What to do: Begin with the first line of the listing and quote every line through the one containing "COL = SC.collection"; give only those lines.

Data shown:
——
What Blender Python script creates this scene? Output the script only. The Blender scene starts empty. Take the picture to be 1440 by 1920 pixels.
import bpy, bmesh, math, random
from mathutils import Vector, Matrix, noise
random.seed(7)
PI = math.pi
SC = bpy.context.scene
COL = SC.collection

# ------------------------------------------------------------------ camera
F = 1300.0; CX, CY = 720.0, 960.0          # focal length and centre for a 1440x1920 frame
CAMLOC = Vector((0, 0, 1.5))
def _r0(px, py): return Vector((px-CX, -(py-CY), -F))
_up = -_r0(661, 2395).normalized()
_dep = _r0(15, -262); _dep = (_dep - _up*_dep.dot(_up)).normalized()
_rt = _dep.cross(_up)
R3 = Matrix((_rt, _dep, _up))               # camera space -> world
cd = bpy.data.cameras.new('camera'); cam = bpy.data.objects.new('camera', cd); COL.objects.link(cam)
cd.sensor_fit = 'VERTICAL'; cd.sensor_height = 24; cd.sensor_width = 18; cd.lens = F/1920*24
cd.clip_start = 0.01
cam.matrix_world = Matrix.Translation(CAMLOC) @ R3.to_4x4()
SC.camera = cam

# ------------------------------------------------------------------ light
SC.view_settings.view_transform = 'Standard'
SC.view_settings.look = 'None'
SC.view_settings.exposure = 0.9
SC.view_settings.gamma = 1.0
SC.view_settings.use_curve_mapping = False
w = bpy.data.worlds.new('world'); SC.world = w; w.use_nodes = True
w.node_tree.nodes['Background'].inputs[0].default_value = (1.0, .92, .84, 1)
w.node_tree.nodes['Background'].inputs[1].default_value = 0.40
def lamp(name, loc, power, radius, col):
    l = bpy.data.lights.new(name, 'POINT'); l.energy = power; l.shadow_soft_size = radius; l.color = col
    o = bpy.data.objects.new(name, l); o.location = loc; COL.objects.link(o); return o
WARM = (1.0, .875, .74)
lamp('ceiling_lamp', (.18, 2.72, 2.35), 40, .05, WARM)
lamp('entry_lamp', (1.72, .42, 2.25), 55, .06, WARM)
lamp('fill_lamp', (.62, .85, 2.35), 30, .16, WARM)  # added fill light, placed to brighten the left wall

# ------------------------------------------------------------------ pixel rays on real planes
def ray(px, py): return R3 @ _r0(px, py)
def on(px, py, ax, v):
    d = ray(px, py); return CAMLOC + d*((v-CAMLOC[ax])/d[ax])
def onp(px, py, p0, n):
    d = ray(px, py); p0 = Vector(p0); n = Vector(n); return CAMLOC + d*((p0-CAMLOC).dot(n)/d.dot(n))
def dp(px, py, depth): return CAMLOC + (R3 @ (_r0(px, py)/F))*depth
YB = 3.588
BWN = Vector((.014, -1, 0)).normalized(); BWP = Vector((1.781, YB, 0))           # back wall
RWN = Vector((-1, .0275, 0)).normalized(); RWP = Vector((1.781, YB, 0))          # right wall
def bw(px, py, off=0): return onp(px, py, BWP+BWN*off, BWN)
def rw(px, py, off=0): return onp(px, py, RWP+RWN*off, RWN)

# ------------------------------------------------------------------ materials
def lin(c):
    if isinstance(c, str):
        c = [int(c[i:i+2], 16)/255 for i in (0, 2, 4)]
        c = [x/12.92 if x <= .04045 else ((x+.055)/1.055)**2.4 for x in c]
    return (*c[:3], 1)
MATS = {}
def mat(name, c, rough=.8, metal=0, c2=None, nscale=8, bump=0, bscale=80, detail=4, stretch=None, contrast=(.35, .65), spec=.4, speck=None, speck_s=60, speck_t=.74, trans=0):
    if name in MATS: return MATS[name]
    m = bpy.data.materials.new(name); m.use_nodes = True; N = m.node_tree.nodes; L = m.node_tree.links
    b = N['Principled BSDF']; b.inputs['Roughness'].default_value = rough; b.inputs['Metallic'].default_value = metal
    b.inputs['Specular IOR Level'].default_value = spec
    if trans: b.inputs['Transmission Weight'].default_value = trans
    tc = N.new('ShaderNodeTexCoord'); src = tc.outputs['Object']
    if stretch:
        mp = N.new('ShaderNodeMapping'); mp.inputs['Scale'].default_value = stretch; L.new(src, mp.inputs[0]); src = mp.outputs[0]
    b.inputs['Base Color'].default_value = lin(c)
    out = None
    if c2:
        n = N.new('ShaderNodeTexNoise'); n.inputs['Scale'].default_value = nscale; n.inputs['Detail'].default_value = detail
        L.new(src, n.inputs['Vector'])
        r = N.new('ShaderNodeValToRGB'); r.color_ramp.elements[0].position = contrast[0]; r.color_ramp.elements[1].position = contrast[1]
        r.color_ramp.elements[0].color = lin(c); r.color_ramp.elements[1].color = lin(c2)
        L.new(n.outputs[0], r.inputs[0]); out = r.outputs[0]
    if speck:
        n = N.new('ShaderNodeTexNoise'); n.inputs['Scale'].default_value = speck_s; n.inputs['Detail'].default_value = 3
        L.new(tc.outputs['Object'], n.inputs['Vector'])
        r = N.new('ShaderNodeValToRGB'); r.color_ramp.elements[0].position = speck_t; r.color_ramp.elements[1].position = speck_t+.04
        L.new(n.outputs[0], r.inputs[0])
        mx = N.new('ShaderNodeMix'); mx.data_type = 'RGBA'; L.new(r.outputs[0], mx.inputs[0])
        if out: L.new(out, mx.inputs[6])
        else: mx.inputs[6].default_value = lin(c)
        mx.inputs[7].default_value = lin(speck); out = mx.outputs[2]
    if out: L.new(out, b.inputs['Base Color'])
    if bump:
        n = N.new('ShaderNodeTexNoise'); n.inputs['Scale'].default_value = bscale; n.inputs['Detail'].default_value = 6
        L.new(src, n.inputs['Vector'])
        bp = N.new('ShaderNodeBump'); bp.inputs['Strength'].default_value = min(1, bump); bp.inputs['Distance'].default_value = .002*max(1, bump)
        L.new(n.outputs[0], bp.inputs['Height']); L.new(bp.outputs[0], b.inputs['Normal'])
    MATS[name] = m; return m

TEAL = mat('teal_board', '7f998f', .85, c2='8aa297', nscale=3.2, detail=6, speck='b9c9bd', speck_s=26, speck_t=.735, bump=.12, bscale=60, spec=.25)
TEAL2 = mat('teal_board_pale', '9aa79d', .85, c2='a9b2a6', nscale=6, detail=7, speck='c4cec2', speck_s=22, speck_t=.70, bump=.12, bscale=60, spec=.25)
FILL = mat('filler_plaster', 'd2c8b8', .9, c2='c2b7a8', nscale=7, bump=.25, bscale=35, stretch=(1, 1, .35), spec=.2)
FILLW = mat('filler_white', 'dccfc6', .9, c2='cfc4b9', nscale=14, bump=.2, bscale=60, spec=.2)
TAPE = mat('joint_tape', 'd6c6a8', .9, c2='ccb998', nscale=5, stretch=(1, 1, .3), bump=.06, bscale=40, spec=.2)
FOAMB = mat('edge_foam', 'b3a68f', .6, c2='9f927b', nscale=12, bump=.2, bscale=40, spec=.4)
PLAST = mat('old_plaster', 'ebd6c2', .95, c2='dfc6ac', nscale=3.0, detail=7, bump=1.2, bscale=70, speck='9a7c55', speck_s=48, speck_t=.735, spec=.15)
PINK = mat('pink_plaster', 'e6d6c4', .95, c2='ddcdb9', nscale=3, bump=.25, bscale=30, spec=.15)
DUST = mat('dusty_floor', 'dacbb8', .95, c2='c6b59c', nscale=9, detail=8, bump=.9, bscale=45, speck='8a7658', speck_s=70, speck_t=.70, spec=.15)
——
The solution:
What Blender Python script creates this scene? Output the script only. The Blender scene starts empty. Take the picture to be 1440 by 1920 pixels.
import bpy, bmesh, math, random
from mathutils import Vector, Matrix, noise
random.seed(7)
PI = math.pi
SC = bpy.context.scene
COL = SC.collection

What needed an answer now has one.